Greenpeace has called for a proposal by a working group of the International Whaling Commission that would allow the return of commercial whaling to be rejected out of hand, describing it as a dangerous throwback to the 20th century when whales where hunted to near extinction.
“The proposal rewards Japan for decades of reprehensible behaviour at the International Whaling Commission and in the Southern Ocean Whale Sanctuary,” said John Frizell, Head of the Greenpeace Whales Campaign. “We are at a critical junction for both whaling and ocean conservation. A return to commercial whaling would not only be a disaster for whales but will send shock waves through international ocean conservation efforts, making it vastly more difficult to protect other rapidly-declining species such as tuna and sharks.”
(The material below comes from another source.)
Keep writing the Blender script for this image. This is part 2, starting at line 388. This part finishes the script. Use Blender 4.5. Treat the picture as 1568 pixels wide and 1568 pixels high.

The ‘reform’ plans appear to legitimise Japan's ‘research' whaling in the Southern Ocean Whale Sanctuary, which Greenpeace calls a fraud conducted through a loophole in the IWC regulations. The IWC has never requested the 'research’ and has repeatedly called on Japan to end it.
The proposal would also allow the setting of quotas based on arbitrary figures not justified by scientifically peer-reviewed population estimates. The plan provides a table of catch limits for each of the next 10 years, with Antarctic catch limits labelled ‘TBD’ - ‘To be decided’.
“The only number that should be decided is zero,” said Mr Frizell. "While heralding a return to commercial whaling, perversely the proposal talks about how the IWC would make greater efforts for conservation, including recovery of endangered species.
“This is just greenwash,” he continued. “Splitting the IWC in half, with conservationists working for the recovery of endangered species while whalers are free to exploit the few healthy populations with the same methods that caused the problem in the first place, is nothing short of lunacy."
Greenpeace says that rather than rewarding the Japanese government with its internationally condemned whaling programme, the IWC should instead be investigating it, starting with allegations of corruption and embezzlement made by Greenpeace investigators in 2008. Junichi Sato and Toru Suzuki, known as the Tokyo Two, are on trial and facing up to ten years in jail, despite a United Nations Working Group on Arbitrary Detention upholding their rights to carry out the investigation in accordance with international law, and declaring that the Japanese government had breached their human rights by detaining them.